Я познакомился с Никитой Дмитриевичем ЛобановымРостовским — знаменитым коллекционером, аристократом (он все еще числился князем) и шармером, в котором русское барство и английский дендизм смешались в тщательно приготовленный коктейль.
Смешно и грустно вспомнить о нашей следующей встрече!
В марте 1990 года в Ленинграде исчезло мыло.
Даже не жаловавшие меня сослуживцы, видимо зная мой ужас перед закатом гигиены и поняв всю бездну моего испуга, приносили мне в подарок какой-то залежалый «Красный мак» или «Буратино», даже кусочки хозяйственного мыла. Дефицит — термин вроде бы и советский, а ведь продукты стали пропадать еще перед Великой революцией, и неповинную (во всяком случае, в этом) Марию-Антуанетту прозвали Мадам Дефицит… Хлеб у нас еще был, но вслед за мылом исчез и стиральный порошок.
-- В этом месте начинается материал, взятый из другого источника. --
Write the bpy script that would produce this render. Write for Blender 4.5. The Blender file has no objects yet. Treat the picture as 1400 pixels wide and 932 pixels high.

И вот — март, я в вестибюле Дома журналиста: приехал из Лондона Никита Дмитриевич и почему-то позвонил мне, настоятельно приглашая на встречу с ним. Но в вестибюле я жду дочку моего таллинского друга Бориса Бернштейна — она должна привезти мне две пачки эстонского порошка «Био», иначе нечем стирать.
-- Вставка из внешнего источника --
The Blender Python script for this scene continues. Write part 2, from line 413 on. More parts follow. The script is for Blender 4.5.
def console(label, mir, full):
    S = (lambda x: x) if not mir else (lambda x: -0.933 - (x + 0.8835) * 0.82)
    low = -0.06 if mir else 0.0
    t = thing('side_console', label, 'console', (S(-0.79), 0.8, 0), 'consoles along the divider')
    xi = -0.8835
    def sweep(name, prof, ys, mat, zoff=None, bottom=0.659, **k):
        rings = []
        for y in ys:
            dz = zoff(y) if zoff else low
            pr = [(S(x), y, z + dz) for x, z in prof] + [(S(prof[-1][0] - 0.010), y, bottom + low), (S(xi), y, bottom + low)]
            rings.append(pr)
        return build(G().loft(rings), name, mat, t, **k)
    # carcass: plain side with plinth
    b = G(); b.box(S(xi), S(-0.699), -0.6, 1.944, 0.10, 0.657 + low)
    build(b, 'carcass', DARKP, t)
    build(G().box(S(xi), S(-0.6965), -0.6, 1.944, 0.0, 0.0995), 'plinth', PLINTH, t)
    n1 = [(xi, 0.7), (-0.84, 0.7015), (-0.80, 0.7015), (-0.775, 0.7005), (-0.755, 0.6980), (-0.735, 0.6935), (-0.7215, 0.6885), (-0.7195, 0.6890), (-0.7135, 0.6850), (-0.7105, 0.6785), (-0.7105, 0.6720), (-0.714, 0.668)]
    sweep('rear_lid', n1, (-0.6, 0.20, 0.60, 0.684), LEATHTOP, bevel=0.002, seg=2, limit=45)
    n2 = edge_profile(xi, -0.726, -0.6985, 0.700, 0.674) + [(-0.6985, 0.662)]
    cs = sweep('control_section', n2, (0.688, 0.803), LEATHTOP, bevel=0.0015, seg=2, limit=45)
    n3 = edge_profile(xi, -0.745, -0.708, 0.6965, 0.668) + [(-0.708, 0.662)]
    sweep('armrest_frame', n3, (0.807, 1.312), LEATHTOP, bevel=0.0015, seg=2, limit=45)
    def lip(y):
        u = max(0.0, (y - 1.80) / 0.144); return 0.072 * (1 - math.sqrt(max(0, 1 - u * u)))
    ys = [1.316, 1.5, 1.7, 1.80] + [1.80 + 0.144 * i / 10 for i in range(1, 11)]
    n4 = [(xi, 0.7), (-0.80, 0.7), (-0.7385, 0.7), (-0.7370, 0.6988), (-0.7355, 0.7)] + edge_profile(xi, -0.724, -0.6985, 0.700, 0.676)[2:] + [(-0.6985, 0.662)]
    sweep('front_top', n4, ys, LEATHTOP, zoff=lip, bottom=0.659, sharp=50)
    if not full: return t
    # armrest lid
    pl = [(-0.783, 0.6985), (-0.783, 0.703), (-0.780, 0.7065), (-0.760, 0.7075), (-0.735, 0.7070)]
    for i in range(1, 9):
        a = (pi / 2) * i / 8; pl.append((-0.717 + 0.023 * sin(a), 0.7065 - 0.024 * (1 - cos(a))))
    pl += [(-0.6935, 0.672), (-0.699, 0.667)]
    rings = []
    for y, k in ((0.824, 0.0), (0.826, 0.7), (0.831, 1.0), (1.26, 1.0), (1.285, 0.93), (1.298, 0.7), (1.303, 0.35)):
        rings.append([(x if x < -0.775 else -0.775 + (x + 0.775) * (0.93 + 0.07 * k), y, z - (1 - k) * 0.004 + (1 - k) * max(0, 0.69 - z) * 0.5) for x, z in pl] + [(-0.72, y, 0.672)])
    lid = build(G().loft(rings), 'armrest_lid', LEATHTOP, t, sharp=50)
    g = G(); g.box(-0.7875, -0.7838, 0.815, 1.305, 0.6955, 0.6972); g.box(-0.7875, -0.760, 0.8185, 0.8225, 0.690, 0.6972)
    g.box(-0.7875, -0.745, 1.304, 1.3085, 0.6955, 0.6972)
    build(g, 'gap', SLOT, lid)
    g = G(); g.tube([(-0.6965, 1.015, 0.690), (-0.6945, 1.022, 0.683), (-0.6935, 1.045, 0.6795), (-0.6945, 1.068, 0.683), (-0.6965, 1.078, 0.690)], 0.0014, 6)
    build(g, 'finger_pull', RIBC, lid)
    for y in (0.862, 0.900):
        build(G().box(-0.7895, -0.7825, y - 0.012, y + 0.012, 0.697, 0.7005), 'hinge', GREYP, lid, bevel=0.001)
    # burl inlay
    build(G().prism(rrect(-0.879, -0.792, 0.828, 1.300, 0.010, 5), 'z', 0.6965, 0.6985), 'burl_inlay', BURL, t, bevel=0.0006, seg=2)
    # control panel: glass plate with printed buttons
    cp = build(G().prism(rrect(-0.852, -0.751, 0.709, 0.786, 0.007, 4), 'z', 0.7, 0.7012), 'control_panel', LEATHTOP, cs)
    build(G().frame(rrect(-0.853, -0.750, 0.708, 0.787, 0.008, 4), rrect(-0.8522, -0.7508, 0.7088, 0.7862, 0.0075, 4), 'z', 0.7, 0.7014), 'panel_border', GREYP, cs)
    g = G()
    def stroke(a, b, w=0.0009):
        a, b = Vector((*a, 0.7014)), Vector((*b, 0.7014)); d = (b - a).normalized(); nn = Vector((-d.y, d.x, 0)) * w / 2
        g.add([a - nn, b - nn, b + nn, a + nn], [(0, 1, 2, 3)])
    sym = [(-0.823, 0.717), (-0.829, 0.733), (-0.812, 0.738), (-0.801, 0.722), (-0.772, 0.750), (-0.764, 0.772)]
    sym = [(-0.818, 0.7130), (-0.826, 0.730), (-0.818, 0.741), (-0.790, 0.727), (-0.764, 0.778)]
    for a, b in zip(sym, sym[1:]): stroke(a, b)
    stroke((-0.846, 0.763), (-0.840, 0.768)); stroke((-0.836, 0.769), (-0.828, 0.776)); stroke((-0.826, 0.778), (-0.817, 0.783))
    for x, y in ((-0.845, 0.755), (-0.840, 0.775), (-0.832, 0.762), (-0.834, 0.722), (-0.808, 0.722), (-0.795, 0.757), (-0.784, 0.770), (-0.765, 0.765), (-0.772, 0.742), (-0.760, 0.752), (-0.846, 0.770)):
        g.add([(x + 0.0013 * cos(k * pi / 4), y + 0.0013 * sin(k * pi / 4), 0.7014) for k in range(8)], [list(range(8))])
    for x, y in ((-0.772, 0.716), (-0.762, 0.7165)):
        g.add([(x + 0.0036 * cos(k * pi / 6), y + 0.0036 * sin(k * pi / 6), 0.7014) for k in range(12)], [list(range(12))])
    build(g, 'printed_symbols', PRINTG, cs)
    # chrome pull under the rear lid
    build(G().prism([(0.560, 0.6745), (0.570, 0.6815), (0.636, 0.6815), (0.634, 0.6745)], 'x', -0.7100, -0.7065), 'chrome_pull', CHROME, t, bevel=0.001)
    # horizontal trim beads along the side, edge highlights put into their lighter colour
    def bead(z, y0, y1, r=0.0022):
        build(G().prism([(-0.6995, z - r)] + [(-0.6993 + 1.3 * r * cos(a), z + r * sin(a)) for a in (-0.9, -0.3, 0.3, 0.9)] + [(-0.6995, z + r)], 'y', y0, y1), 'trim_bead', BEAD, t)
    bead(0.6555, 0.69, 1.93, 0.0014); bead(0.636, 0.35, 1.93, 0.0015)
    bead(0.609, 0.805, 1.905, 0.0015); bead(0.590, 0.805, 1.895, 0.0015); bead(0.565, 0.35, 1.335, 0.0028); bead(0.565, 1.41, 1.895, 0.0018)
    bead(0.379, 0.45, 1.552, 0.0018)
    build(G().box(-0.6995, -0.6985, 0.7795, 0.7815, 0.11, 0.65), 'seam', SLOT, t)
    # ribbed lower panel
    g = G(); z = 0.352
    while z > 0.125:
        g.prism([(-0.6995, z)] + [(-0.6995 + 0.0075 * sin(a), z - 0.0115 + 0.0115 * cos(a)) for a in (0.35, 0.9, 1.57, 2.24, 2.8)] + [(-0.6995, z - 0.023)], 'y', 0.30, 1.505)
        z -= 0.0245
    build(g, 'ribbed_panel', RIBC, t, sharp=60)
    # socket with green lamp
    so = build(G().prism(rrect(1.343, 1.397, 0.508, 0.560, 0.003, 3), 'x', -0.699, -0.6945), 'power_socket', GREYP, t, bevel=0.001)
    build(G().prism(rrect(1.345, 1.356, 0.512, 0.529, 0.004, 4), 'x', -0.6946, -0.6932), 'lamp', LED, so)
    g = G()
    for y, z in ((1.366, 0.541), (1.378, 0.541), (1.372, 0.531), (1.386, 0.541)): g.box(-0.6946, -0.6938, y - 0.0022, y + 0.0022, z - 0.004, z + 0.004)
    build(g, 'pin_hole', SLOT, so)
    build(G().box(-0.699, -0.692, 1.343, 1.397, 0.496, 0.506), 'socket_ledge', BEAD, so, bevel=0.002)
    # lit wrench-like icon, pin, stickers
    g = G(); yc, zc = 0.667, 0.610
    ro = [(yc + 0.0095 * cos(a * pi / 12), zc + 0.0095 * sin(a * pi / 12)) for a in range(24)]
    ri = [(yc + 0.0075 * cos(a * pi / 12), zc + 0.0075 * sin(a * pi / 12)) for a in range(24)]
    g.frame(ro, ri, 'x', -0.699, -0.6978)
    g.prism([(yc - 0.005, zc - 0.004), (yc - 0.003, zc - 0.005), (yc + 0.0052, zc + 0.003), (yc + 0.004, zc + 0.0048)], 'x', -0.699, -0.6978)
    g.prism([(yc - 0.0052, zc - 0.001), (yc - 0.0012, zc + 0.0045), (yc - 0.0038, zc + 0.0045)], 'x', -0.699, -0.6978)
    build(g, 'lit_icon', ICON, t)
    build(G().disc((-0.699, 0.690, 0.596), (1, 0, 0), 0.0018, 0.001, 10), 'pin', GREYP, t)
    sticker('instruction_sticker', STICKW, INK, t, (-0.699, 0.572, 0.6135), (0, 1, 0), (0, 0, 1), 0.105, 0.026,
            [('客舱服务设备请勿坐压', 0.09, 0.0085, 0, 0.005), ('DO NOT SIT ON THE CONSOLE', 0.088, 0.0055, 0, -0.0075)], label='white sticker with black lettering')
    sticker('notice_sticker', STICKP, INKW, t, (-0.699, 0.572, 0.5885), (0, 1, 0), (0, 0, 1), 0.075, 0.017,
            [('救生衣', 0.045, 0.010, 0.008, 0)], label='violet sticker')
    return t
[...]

Понтюс Хюльтен открывает выставку «Территория искусства». 1990
Той весной начинались хлопоты с приемом французских коллег, с которыми минувшей осенью (1989) я подписывал договор в Париже о совместной выставке. Теперь уже они приезжали к нам.
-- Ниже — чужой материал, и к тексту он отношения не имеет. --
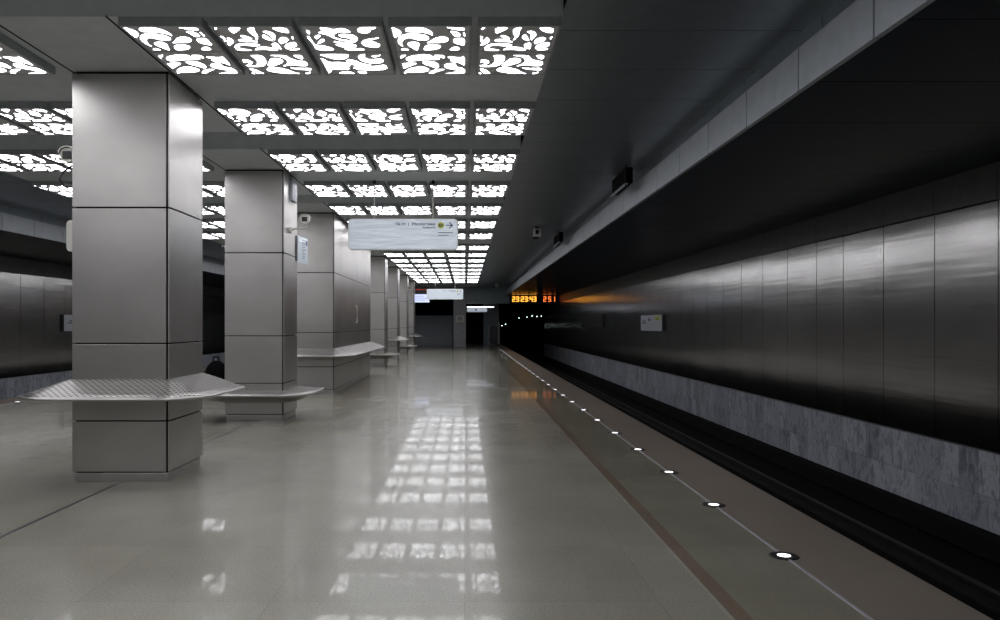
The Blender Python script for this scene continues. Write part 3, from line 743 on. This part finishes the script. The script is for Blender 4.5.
bm = bmesh.new(); tube(bm, [P(-2.655,8.2,-.395), P(-2.655,8.2,-.36), P(-2.64,8.2,-.345), P(-2.61,8.2,-.345), P(-2.595,8.2,-.36), P(-2.595,8.2,-.395)], .009*S); link_mesh('carry_loop', bm, M['cloth'], r)
bm = bmesh.new(); box(bm, -2.71, -2.54, 8.09, 8.13, -.68, -.55, .015); link_mesh('front_pocket', bm, M['cloth'], r)
for xx in (-2.60, -2.66):
    bm = bmesh.new(); box(bm, xx-.006, xx+.006, 8.083, 8.0895, -.60, -.585); link_mesh('buckle', bm, M['white_plastic'], r)

# ---------------------------------------------------------------- far end: pillar, stairs, doorway, gate
r = tag(empty('end_pillar', -.23, 34, -1), 'plain grey pillar at the far end beside the stairs', 'pillar')
bm = bmesh.new(); box(bm, -.503, .04, 33.9, 34.1, -1, ZC-.001, .006); link_mesh('shaft', bm, M['pillar_grey'], r)
r = tag(empty('poster_frame', -.2, 33.9, .2), 'small square framed notice on the far grey pillar', 'notice')
bm = bmesh.new(); box(bm, (455.8-465)*.0436, (464-465)*.0436, 33.87, 33.899, (324-322.3)*.0436, (324-315.4)*.0436, .004); link_mesh('frame', bm, M['white_plastic'], r)
bm = bmesh.new(); box(bm, (457.3-465)*.0436, (462.4-465)*.0436, 33.865, 33.8695, (324-320.6)*.0436, (324-317)*.0436); link_mesh('picture', bm, M['pillar_grey'], r)
bm = bmesh.new(); prof = []
for k in range(11):
    prof += [(36.8+.28*k, -1+.13*k), (36.8+.28*k, -1+.13*(k+1))]
prof += [(36.8+.28*11+2.4, -1+1.43), (36.8+.28*11+2.4, -1)]
prism(bm, [P(-3.9, a, z) for a, z in prof], Vector((3.3*S, 0, 0)))
struct(link_mesh('stairs', bm, M['stair']))
bm = bmesh.new(); prism(bm, [P(-.60, 36.6, -.4), P(-.60, 39.9, 1.0), P(-.60, 39.9, 1.05), P(-.60, 36.6, -.35)], Vector((.03*S,0,0)))
for dd, zz in ((36.7, -.98), (38.2, -.4), (39.6, .2)): box(bm, -.60, -.57, dd, dd+.04, -1, zz+.62)
tag(link_mesh('handrail', bm, M['dark_metal'], origin=P(-.6, 37, -1)), 'dark handrail along the right of the far stairs', 'handrail')
bm = bmesh.new(); box(bm, -2.6, -1.2, 36.2, 36.4, 1.585, 1.619); r = tag(link_mesh('added_stair_lamp', bm, M['dark_metal'], origin=P(-1.9, 36.3, 1.6)), 'added dim strip lamp brightening the far stairs from the ceiling', 'lamp')  # lamp added only to brighten the far stairs
la = bpy.data.lights.new('stair_fill_light', 'AREA'); la.shape = 'RECTANGLE'; la.size = 1.3*S; la.size_y = .15*S; la.energy = 5; la.color = (.85,.93,1)
lo = bpy.data.objects.new('stair_fill_light', la); C.objects.link(lo); lo.parent = r; lo.location = (0, 0, -.03*S)
# service door recess and its lamp
r = struct(empty('door_1', .8, 41.28, -1))
bm = bmesh.new(); box(bm, .20, 1.45, 41.24, 41.295, -1, .62, .01); link_mesh('leaf', bm, M['pillar_grey'], r)
bm = bmesh.new(); box(bm, .14, .195, 41.2, 41.295, -1, .68); box(bm, 1.455, 1.51, 41.2, 41.295, -1, .68); box(bm, .195, 1.455, 41.2, 41.295, .625, .68); link_mesh('frame', bm, M['end_wall'], r)
dl = 35.5; kl = dl/778
r = tag(empty('doorway_sign', (476-465)*kl, dl, .6), 'white horizontal sign box under the low beam at the far end', 'sign')
bm = bmesh.new(); box(bm, (466.8-465)*kl, (487-465)*kl, dl, dl+.06, (324-312)*kl, (324-308.2)*kl, .005); link_mesh('sign_box', bm, M['sign_white'], r)
bm = bmesh.new(); box(bm, (475.3-465)*kl, (476.8-465)*kl, dl-.01, dl, (324-310.8)*kl, (324-309)*kl); link_mesh('pictogram', bm, M['blue_ink'], r)
for xx in (.3, .8):
    bm = bmesh.new(); cyl(bm, P(xx, dl+.03, (324-308.4)*kl), P(xx, dl+.03, 1.6195), .01*S, 8); link_mesh('rod', bm, M['dark_metal'], r)
r = tag(empty('tube_lamp', .6, dl, .8), 'thin white tube lamp running above the far sign box', 'lamp')
bm = bmesh.new(); box(bm, (466.8-465)*kl, (494-465)*kl, dl-.16, dl-.10, (324-307.6)*kl, (324-306.6)*kl); link_mesh('tube', bm, M['tube'], r)
bm = bmesh.new(); box(bm, (466-465)*kl, (494.6-465)*kl, dl-.17, dl-.08, (324-306.5)*kl, (324-305.9)*kl); link_mesh('housing', bm, M['dark_metal'], r)
for xx in (.3, 1.0):
    bm = bmesh.new(); cyl(bm, P(xx, dl-.13, (324-306.0)*kl), P(xx, dl-.13, 1.6195), .01*S, 8); link_mesh('rod', bm, M['dark_metal'], r)
bm = bmesh.new(); box(bm, (466.5-465)*.0437, (470.3-465)*.0437, 34.06, 34.119, (324-299)*.0437, (324-295)*.0437, .004)
tag(link_mesh('wall_speaker', bm, M['pillar_grey'], origin=P(.15, 34.1, 1.2)), 'small grey loudspeaker box on the low beam right of the far pillar', 'loudspeaker')
r = tag(empty('end_gate', 1.3, 38.5, -1), 'dark gate with posts closing the far platform end beside the tunnel', 'gate')
for xx in (1.12, 1.62):
    bm = bmesh.new(); box(bm, xx, xx+.10, 38.5, 38.6, -1, -.05 if xx < 1.5 else .1, .01); link_mesh('post', bm, M['pillar_grey'], r)
bm = bmesh.new(); box(bm, 1.225, 1.615, 38.53, 38.57, -.93, -.10, .004); link_mesh('leaf', bm, M['dark_metal'], r)
bm = bmesh.new(); box(bm, .95, 1.74, 40.0, 40.3, -1, 1.6); struct(link_mesh('wall_end_return', bm, M['end_wall']))
# tunnel ribs, lamps
n = 30
proto = None
for j in range(6):
    if proto is None:
        bm = bmesh.new(); tube(bm, [P(2.95+1.36*math.cos(a), 0, -.25+1.36*math.sin(a)) for a in [math.radians(-10+110*k/n) for k in range(n+1)]], .03*S, 8)
        proto = link_mesh('tunnel_rib', bm, M['rail'], origin=P(2.95, 0, -.25)); c = proto
    else: c = copy_tree(proto)
    c.location = P(2.95, 41+2.2*j, -.25)
    tag(c, 'curved steel rib inside the right tunnel, %s from its mouth' % ordn(j+1), 'tunnel rib', 'tunnel ribs')
proto = None
for j, (px, py, dd) in enumerate(((519,318,56),(527,317,50),(532,316,47),(537,316.5,44.5),(541.5,316,42.5),(498.5,327,50),(502,325.6,47.5),(505.5,324.2,45))):  # upper five are added to raise glints on the ribs
    x, z = (px-465)*dd/778, (324-py)*dd/778
    if proto is None:
        proto = empty('tunnel_lamp', 0, 0, 0)
        bm = bmesh.new(); bmesh.ops.create_icosphere(bm, subdivisions=2, radius=.022*S, matrix=Matrix.Translation(P(0,0,0))); link_mesh('bulb', bm, M['tunnel_lamp'], proto)
        bm = bmesh.new(); cyl(bm, P(0, .012, 0), P(0, .05, 0), .03*S, 12); link_mesh('base', bm, M['black'], proto); c = proto
    else: c = copy_tree(proto)
    c.location = P(x, dd, z)
    tag(c, 'tiny lamp in the dark right tunnel, %s' % ('%s from left in the added upper cluster' % ordn(j+1) if j < 5 else '%s of the low row of three' % ordn(j-4)), 'tunnel lamp', 'tunnel lamps')

for o in bpy.data.objects:
    if '_o' in o.keys(): del o['_o']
В практике Русского музея, не говоря уже о моем скудном собственном опыте, это была первая выставка, которая не организовывалась и не субсидировалась сверху. Пришлось искать «спонсоров» (и слова еще такого не было) и так или иначе многое придумывать и решать самим. «В долю» вошел Фонд культуры, французам сняли на июль роскошный барочный особняк близ Стрельны — точнее, руины с красивыми стенами.
Посмотрев в Париже на фотографию особняка, романтичные французы пришли в восторг. Это потом они узнали, что такое жить в комнатах «без удобств» по двое, а то и по трое. Но это было впереди.
Пока же подписывали бумажки и отбирали советских участников летней выставки.
В Русский музей привезли работы двадцати — тридцати наших художников, расставили их вдоль стен и вместе с французами стали выбирать.
Мимо действительно достойных живописных полотен парижские коллеги прошли совершенно бестрепетно, словно не видя их.
Я удивился: «Разве вы не видите, что это прекрасная живопись?» — «Отчего же, — ответили мне. — Но хорошей живописи много в музеях. Мы ищем сенсации».
Все эти речения о новом и сенсационном — сколько их звучало уже в нашем веке, сколько на эту тему пролито чернил. Мои восхитительно образованные европейские коллеги показались мне в тот момент — это более всего смешно! — старомодными со своей инфантильной приверженностью сенсации.
Талантливые, но все равно самодеятельные, неприятно страшные и гиньольные фильмы «некрореалистов», концепции, пляски «на отеческих гробах» — это развлекало и радовало французов, наивных в своей безбрежной эрудиции до детской простоты.
«Можно закрыть глаза, — объяснял юный турок Селим Берсель из Парижа, представивший объект, издававший острый и неприятный запах, — можно заткнуть уши, но нос заткнуть — нельзя. Поэтому мое произведение проникает в сознание человека независимо от его желания».